- Stated exercise -
Will you return, word for word, only the lines from the top of the data below down to and including the one with "COL = SC.collection"?
= = = = =
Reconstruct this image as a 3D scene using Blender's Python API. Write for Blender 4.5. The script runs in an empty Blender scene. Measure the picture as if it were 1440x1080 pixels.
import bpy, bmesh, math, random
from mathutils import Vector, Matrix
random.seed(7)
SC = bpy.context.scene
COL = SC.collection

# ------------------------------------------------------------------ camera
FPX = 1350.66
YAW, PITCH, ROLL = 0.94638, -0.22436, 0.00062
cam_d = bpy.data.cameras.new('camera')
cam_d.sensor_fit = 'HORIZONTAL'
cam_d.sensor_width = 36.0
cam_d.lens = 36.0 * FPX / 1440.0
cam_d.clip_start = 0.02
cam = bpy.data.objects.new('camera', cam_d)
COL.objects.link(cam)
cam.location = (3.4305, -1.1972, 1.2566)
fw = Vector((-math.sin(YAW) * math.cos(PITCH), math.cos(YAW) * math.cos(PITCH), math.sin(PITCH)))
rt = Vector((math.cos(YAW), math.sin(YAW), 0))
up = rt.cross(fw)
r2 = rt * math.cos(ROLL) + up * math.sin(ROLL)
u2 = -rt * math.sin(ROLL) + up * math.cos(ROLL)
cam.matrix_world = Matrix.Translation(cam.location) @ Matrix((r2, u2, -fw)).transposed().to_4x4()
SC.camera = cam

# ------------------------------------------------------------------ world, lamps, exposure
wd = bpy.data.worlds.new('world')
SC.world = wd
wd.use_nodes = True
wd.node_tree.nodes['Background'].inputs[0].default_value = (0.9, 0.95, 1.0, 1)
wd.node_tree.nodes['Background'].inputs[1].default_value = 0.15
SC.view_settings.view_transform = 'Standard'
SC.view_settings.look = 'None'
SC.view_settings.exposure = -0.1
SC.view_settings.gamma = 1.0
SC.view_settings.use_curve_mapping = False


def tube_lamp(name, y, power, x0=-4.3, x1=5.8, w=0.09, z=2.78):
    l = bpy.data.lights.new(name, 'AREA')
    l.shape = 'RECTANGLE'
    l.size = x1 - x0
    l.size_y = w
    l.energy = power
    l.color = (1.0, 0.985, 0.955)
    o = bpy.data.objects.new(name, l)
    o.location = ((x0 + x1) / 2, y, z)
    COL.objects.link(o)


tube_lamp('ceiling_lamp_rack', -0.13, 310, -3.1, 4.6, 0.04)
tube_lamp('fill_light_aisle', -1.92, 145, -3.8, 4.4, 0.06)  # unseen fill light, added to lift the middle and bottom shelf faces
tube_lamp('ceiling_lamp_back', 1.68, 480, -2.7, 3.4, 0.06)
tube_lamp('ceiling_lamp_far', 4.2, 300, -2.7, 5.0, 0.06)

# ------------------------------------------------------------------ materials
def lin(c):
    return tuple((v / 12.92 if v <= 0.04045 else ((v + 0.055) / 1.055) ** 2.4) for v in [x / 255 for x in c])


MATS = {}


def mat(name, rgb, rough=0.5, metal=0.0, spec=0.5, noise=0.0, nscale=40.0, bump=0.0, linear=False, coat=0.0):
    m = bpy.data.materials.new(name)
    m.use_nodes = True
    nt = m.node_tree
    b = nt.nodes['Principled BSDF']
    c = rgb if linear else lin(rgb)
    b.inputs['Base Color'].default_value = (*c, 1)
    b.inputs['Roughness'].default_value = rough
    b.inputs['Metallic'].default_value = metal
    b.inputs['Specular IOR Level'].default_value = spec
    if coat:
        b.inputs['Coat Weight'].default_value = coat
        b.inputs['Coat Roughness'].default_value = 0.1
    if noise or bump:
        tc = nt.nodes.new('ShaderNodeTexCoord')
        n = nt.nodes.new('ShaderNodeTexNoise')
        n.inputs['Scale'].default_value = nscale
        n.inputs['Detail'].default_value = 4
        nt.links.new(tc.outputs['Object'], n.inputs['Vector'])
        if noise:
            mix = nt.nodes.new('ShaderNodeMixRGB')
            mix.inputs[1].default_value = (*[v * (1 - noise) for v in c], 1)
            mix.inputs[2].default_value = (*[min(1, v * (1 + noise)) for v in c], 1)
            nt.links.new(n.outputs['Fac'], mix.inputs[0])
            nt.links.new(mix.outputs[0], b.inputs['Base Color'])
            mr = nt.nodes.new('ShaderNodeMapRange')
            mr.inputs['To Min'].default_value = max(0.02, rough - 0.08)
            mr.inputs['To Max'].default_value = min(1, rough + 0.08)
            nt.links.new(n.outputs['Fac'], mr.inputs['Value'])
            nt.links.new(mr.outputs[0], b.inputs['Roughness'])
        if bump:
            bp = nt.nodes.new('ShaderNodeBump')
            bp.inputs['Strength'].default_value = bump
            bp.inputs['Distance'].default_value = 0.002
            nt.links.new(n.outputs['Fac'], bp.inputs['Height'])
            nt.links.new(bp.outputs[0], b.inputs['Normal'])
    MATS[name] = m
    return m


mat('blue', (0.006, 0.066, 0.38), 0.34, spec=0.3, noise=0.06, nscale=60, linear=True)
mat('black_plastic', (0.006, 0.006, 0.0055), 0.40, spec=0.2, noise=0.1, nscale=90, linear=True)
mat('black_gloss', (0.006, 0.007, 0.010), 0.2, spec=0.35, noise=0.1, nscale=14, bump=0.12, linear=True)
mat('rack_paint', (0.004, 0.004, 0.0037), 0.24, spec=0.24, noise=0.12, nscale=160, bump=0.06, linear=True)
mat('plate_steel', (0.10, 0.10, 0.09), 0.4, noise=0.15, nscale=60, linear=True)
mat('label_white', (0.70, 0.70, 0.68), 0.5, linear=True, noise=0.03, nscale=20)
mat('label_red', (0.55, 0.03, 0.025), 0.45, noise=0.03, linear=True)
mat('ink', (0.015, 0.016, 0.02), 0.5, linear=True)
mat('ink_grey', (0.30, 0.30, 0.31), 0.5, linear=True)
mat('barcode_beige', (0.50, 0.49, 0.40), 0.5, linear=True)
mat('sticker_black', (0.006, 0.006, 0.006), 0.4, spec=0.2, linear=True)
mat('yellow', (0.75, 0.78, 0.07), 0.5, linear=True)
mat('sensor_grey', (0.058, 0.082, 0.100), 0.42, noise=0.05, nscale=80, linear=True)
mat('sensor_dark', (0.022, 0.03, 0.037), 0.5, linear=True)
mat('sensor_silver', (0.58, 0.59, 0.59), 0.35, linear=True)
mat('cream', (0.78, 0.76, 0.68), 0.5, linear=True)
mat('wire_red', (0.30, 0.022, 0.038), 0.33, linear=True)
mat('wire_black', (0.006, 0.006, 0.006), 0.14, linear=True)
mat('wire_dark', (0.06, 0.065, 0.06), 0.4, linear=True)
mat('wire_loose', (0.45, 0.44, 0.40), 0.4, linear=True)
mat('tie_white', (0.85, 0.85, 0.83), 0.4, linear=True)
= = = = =
- Full response -
Reconstruct this image as a 3D scene using Blender's Python API. Write for Blender 4.5. The script runs in an empty Blender scene. Measure the picture as if it were 1440x1080 pixels.
import bpy, bmesh, math, random
from mathutils import Vector, Matrix
random.seed(7)
SC = bpy.context.scene
COL = SC.collection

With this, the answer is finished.